Supplied data

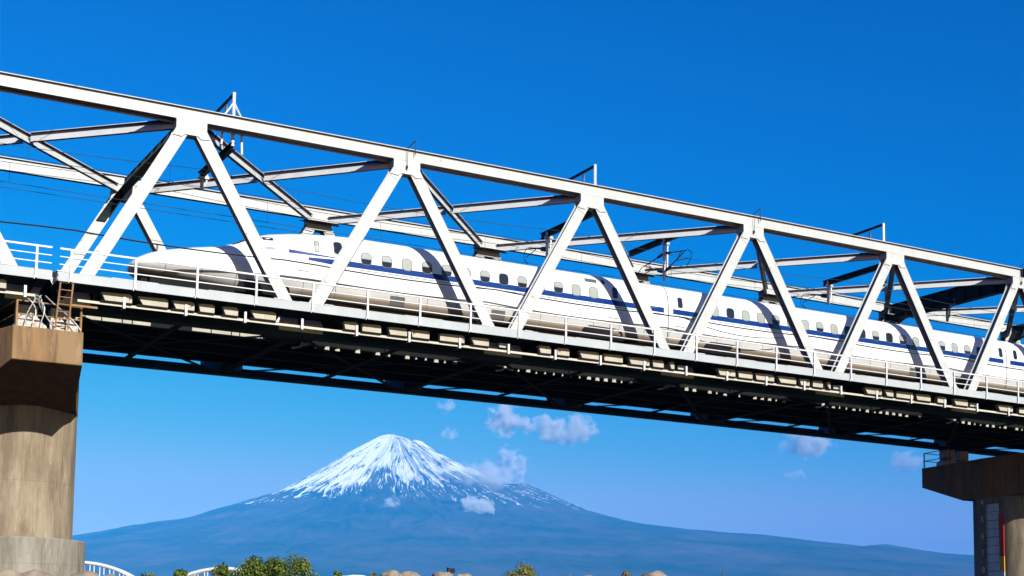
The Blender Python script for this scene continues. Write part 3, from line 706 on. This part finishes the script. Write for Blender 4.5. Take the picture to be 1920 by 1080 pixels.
# ------------------------------------------------------------------ overhead line equipment
def cat_support(x0, label, near_mast, far_mast, drops, ya=.55, yb=WD-.55, zb=8.02):
    root = empty('catenary_support', (x0, 5.5, 8.0), label, 'overhead line support', 'overhead line supports on the bridge')
    b = MB(); b.hbeam((x0, ya, zb), (x0, yb, zb), (0, 0, 1), .22, .30, .02, .02); b.build('cross_beam', M['dark'], root)
    if near_mast:
        b = MB(); zt_ = 10.42
        b.tube([(x0, .62, zb), (x0, .62, zt_)], .075, 8); b.tube([(x0-.5, .62, zb), (x0-.42, .62, H+.2), (x0, .62, zt_-.45)], .05, 8) if near_mast == 2 else None
        if near_mast == 2: b.tube([(x0+.42, .62, zb-.3), (x0+.36, .62, H+.2), (x0, .62, zt_-.45)], .05, 8)
        b.build('mast', M['white'], root)
        b = MB(); b.beam((x0, .6, zt_-.06), (x0, 3.2, zt_-.10), .07, .13); b.build('feeder_arm', M['dark'], root)
        [(lambda b, y: (b.tube([(x0, y, zt_-.2), (x0, y, zt_-.55)], .05, 8), b.build('insulator', M['insul'], root)))(MB(), y) for y in (2.75, 1.7)]
    if far_mast:
        b = MB(); b.tube([(x0, WD-.62, zb-1), (x0, WD-.62, 10.9)], .075, 8); b.build('mast', M['dark'], root)
    for yp, zlow, col, arms in drops:
        b = MB(); b.tube([(x0, yp, zb+.1), (x0, yp, zlow)], .085, 8); b.tube([(x0+.24, yp, zb+.1), (x0+.2, yp, zlow+.35), (x0, yp, zlow+.1)], .05, 8); b.box(x0-.12, x0+.3, yp-.1, yp+.1, zb-.25, zb-.12); b.build('drop_post', M[col], root)
        for yc in arms:
            sg = 1 if yc > yp else -1; tip = Vector((x0, yc, 7.72)); low = Vector((x0, yp, zlow+.45)); up = Vector((x0, yp, zb-.75))
            b = MB(); b.tube([up, tip+Vector((0, -sg*.1, .02))], .03, 6); b.tube([low, tip+Vector((0, -sg*.35, -.02))], .03, 6); b.tube([tip+Vector((0, 0, .05)), tip+Vector((0, sg*.35, -.18)), tip+Vector((0, sg*.3, -.5)), tip+Vector((0, -sg*.1, -.85))], .022, 6)
            mid_ = low.lerp(tip, .55); b.tube([mid_, up.lerp(tip, .72)], .022, 6); b.tube([mid_, tip+Vector((0, sg*.1, -.45))], .022, 6)
            b.build('cantilever', M['black'], root)
            for p, q in ((up, up.lerp(tip, .3)), (low, low.lerp(tip, .3))):
                b = MB(); b.tube([p+(q-p)*.15, p+(q-p)*.3, p+(q-p)*.9, q], [.04, .085, .075, .03], 8); b.build('insulator', M['wire'], root)
    return root
cat_support(7.0, 'white A shaped catenary mast rising over the top chord, first from the left', 2, False, ((4.9, 7.25, 'white', ()),), .55, 5.3)
cat_support(25.55, 'white catenary post and sloping arm above the third top node of the truss', 1, False, ((5.2, 6.7, 'galv', (7.3,)),), .55, 5.8)
cat_support(33.0, 'catenary support with black cantilever brackets hanging over the gap between the train cars', 0, False, ((5.2, 6.55, 'galv', (3.05, 7.3)),), 3.9, 8.6, 8.8)
cat_support(44.75, 'white catenary post and arm near the right end of the span', 1, False, ((5.2, 6.7, 'galv', (7.3,)),), .55, 5.6)
cat_support(54.4, 'dark catenary support with mast on the far truss beside the right portal frame', 0, True, ((5.2, 6.9, 'dark', ()),), 4.6, WD-.5)
# looped pipes by the third node
def catline(pts, r, name, mat, label, cat='overhead wire', drop=None):
    b = MB(); b.tube(pts, r, 6)
    if drop:
        for p in pts[2::4]: b.tube([p, (p[0], p[1], drop)], .008, 4)
    o = b.build(name, M[mat]); return tag(o, label, cat)
def sagging(y, z, sag, sp, x0=-70, x1=125, zoff=0):
    P = []; x = x0
    n = int((x1-x0)/1.5)
    for i in range(n+1):
        x = x0+(x1-x0)*i/n; s = sp; ph = ((x-sp[0]) % sp[1])/sp[1]; P.append((x, y, z-sag*4*ph*(1-ph)))
    return P
SP = (25.55, 19.2)
catline(sagging(2.75, 9.85, .12, SP), .012, 'feeder_wire', 'wirelit', 'thin pale wire running just above the near top chord along the whole bridge')
catline([(x, 3.05, 6.80) for x in np.linspace(-70, 125, 40)], .012, 'contact_wire', 'wire', 'thin dark contact wire just above the roof of the train')
catline(sagging(3.05, 7.62, .35, SP), .012, 'messenger_wire', 'wirelit', 'thin pale sagging messenger wire above the track of the train', drop=6.8)
catline([(x, 7.3, 6.70) for x in np.linspace(-70, 125, 40)], .013, 'contact_wire', 'wire', 'lowest dark wire over the empty far track')
catline([(x, 7.3, 6.95) for x in np.linspace(-70, 125, 40)], .013, 'auxiliary_wire', 'wire', 'dark wire a hand above the lowest wire over the empty far track')
catline(sagging(7.3, 8.15, .3, SP), .013, 'messenger_wire', 'wire', 'dark sagging wire high over the far track with thin droppers hanging from it', drop=6.95)
catline(sagging(9.6, 8.5, .3, SP), .012, 'feeder_wire', 'wire', 'dark wire strung beside the far truss, farthest from the viewer')
catline(sagging(.62, 3.38, .14, (10.0, 10.0)), .032, 'signal_cable', 'black', 'thick black cable strung along the near truss legs in front of the train', 'cable')
b = MB(); P = []
for i in range(13): t = i/12; P.append((31.0+t*6.5, .60, 3.32-2.6*t*(1-t)*.55-.25*t))
b.tube(P, .022, 6); tag(b.build('loose_cable', M['black']), 'thin black cable hanging in a loop below the thick cable, right of the car joint', 'cable')

# ------------------------------------------------------------------ plants, stones, arches
def leafmat(name, c1, c2, c3):
    mt, nt, b = newmat(name); oi = nt.nodes.new('ShaderNodeNewGeometry')
    c = ramp(nt, oi.outputs['Random Per Island'], [(0, c1), (.5, c2), (1, c3)])
    nt.links.new(c, b.inputs['Base Color']); b.inputs['Roughness'].default_value = .6; b.inputs['Specular IOR Level'].default_value = .2
    tr = nt.nodes.new('ShaderNodeBsdfTranslucent'); nt.links.new(c, tr.inputs[0]); mx = nt.nodes.new('ShaderNodeMixShader'); mx.inputs[0].default_value = .3
    nt.links.new(b.outputs[0], mx.inputs[1]); nt.links.new(tr.outputs[0], mx.inputs[2]); nt.links.new(mx.outputs[0], nt.nodes['Material Output'].inputs[0]); return mt
M['leafg'] = leafmat('leaf_green', (.03, .07, .01), (.11, .17, .02), (.26, .28, .04))
M['leafo'] = leafmat('leaf_olive', (.12, .13, .03), (.22, .22, .05), (.33, .30, .08))
M['leafb'] = leafmat('leaf_brown', (.18, .12, .04), (.30, .22, .08), (.36, .30, .12))
M['bark'] = paint('bark', (.12, .09, .06), .9, .3, .3)
M['stone'] = concrete('tan_stone', (.33, .26, .18), (.28, .22, .16), (.18, .14, .10))
def bank(x, y, z, r):
    k = 108.06/(y+58.06) if y < 40 else 1; return (-12.05+(x+12.05)*k, -58.06+(y+58.06)*k, -13.11+(z+13.11)*k, r*k)
def tree(x, y, zg, ztop, rad, label, mat='leafg', n=2600, leaf=.16, seed=1, name='tree', cat='tree', clumps=9, trunk=True):
    rnd = random.Random(seed); x, y, ztop, rad = bank(x, y, ztop, rad); root = empty(name, (x, y, zg), label, cat)
    hgt = ztop-zg; cz = ztop-rad*.95
    tb = MB()
    if trunk:
        tb.tube([(x, y, zg-.2), (x+.05, y, zg+hgt*.35), (x-.05, y, cz)], [rad*.09, rad*.07, rad*.04], 7)
    cl = []
    for i in range(clumps):
        a = rnd.uniform(0, 6.283); rr = rad*rnd.uniform(.25, .72); zz = cz+rad*rnd.uniform(-.65, .55); cr = rad*rnd.uniform(.26, .46)
        cx_, cy_ = x+rr*math.cos(a), y+rr*math.sin(a)*.8; cl.append((cx_, cy_, min(zz, ztop-cr*.9), cr))
        tb.tube([(x, y, zg+hgt*.3), ((x+cx_)/2, (y+cy_)/2, (zg+hgt*.3+zz)/2+.1), (cx_, cy_, zz)], [rad*.035, rad*.025, rad*.012], 5)
    cl.append((x, y, ztop-rad*.42, rad*.40))
    tb.build('trunk', M['bark'], root, cam=False)
    lb = MB()
    for i in range(n):
        cx_, cy_, cz_, cr = rnd.choice(cl); u = Vector((rnd.gauss(0, 1), rnd.gauss(0, 1), rnd.gauss(0, 1))).normalized()
        rr = cr*(rnd.random()**.35)*rnd.choice((1, 1, 1, 1.15)); c = Vector((cx_, cy_, cz_))+u*rr
        a = (u+Vector((rnd.uniform(-.6, .6), rnd.uniform(-.6, .6), rnd.uniform(-.3, .9)))).normalized(); t = a.cross(Vector((rnd.uniform(-1, 1), rnd.uniform(-1, 1), rnd.uniform(-1, 1)))).normalized(); s_ = a.cross(t)
        l = leaf*rnd.uniform(.6, 1.3); lb.add([c-t*l, c+s_*l*.5, c+t*l, c-s_*l*.5], [(0, 1, 2, 3)])
    lb.build('crown', M[mat], root, cam=False)
    return root
GZ = -11.8
tree(24.5, 46.0, GZ, -6.95, 1.95, 'dark green leafy tree left of the taller rounded green tree under the bridge', 'leafg', 9000, .12, 3, clumps=18)
tree(27.1, 44.8, GZ, -6.62, 2.55, 'tallest rounded green tree below the left flank of the snowy mountain', 'leafg', 13000, .12, 8, clumps=26)
tree(25.6, 45.6, GZ, -7.75, 1.5, 'low green bush filling the gap between the two biggest green trees', 'leafg', 4200, .12, 31, 'bush', 'bush', 10)
tree(22.2, 46.4, GZ, -7.55, .8, 'small green tree at the left foot of the dark leafy tree', 'leafg', 1500, .11, 12)
tree(19.2, 47.4, GZ, -8.05, .7, 'small dark bush left of the second white arch', 'leafg', 900, .11, 5, 'bush', 'bush', 5)
tree(46.4, 122.7, -12.3, -3.7, 2.3, 'pale olive bushy tree growing just behind the second white arch', 'leafo', 1800, .22, 6)
tree(34.5, 140.0, -12.3, -4.6, 3.0, 'hazy pale olive tree behind the first white arch', 'leafo', 1500, .24, 16)
tree(30.1, 43.5, GZ, -7.95, .62, 'small lone dark green tree right of the tallest tree', 'leafg', 800, .12, 7)
tree(26.5, 28.8, -10.9, -8.75, .75, 'low yellow green bush left of the tan boulders', 'leafo', 1300, .09, 9, 'bush', 'bush', 6, False)
tree(42.7, 37.4, -11.5, -7.05, 1.65, 'round olive green bush in the middle of the riverbank right of the boulders', 'leafo', 4500, .10, 10, 'bush', 'bush', 12)
tree(41.2, 21.0, -10.8, -8.42, .62, 'low brown green bush beside the ribbed tan boulder at the right', 'leafb', 1500, .09, 14, 'bush', 'bush', 6, False)
tree(42.2, 20.3, -10.8, -8.55, .6, 'rusty brown shrub just left of the ribbed tan boulder at the right', 'leafb', 1200, .09, 15, 'bush', 'bush', 6, False)
tree(37.9, 22.8, -10.8, -8.72, .55, 'sparse low bush in the gap between the olive bush and the right boulders', 'leafo', 500, .09, 17, 'bush', 'bush', 5, False)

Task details
Report the number of lines containing the string "from" and add nothing to it.

Exercise output
4